§ **What you are asked to do**
From the listing below, return each line that includes "runs".
------------------------------------------------
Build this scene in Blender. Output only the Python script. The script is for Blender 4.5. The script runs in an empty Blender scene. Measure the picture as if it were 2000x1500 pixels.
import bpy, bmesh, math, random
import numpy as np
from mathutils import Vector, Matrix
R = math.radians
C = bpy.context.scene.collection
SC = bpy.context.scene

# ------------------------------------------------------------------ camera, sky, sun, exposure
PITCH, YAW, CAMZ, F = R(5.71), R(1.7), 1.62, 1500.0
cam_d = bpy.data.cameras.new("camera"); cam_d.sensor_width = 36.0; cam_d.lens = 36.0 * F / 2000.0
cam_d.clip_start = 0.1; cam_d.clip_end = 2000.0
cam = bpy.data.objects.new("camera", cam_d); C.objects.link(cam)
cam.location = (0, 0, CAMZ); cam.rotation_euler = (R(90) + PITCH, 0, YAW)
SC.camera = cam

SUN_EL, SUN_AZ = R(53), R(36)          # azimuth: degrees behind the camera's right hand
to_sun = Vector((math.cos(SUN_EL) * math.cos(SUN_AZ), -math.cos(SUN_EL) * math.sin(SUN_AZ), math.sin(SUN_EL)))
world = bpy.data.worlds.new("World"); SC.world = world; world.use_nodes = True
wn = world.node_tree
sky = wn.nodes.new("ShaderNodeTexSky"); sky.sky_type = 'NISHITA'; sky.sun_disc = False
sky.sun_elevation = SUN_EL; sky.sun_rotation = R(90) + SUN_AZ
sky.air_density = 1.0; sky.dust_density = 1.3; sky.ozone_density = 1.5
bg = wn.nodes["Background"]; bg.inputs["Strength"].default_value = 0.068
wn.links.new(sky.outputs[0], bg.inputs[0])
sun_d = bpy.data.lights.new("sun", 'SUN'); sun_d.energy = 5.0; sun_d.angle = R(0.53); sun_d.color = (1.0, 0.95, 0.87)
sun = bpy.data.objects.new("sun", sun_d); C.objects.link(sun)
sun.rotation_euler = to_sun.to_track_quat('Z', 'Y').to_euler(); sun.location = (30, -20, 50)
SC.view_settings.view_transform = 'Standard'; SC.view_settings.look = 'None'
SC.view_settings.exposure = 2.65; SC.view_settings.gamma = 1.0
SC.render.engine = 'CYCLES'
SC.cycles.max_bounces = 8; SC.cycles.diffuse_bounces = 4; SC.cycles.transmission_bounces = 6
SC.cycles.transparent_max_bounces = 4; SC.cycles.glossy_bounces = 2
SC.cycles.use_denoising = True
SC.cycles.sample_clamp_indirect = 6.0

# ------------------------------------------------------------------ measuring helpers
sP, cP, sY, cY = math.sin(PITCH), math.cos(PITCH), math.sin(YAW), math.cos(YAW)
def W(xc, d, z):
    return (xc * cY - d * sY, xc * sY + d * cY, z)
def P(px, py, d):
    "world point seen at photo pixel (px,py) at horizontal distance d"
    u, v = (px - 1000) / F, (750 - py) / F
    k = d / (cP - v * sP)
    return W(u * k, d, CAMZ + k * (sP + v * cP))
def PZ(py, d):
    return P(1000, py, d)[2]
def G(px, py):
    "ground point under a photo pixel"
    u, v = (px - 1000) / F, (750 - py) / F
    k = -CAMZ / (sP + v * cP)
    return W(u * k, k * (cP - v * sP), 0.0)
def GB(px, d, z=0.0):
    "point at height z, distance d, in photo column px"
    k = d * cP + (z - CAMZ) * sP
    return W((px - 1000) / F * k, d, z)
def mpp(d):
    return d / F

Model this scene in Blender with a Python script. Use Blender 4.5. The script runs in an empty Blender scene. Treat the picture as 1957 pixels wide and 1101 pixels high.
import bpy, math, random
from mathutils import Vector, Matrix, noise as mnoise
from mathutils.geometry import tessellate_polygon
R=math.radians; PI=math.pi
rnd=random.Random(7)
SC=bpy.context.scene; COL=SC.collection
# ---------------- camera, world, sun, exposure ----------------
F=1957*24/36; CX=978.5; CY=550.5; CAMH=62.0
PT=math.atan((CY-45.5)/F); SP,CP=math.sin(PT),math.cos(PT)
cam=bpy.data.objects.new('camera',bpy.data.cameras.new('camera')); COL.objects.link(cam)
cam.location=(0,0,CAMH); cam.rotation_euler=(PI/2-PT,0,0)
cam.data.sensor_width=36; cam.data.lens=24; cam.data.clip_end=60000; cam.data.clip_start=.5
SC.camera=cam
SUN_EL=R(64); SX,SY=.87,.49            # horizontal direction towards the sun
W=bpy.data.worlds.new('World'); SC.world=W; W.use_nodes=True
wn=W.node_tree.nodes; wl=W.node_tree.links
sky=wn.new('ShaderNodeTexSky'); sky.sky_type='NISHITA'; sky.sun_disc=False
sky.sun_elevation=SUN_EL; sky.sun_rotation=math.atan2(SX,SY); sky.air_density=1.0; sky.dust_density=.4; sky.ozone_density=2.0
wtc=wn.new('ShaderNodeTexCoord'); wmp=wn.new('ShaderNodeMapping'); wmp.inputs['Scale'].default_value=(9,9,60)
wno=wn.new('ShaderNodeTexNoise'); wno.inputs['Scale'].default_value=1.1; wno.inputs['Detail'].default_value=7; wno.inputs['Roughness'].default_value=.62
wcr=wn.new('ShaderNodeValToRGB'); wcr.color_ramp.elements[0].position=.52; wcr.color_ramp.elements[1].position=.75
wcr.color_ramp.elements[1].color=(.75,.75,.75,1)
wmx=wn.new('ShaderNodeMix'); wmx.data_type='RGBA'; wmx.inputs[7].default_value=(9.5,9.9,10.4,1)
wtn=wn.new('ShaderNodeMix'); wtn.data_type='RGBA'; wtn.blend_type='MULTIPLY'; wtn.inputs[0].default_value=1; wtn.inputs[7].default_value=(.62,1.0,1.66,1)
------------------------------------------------
§ **The answer**
Build this scene in Blender. Output only the Python script. The script is for Blender 4.5. The script runs in an empty Blender scene. Measure the picture as if it were 2000x1500 pixels.
Model this scene in Blender with a Python script. Use Blender 4.5. The script runs in an empty Blender scene. Treat the picture as 1957 pixels wide and 1101 pixels high.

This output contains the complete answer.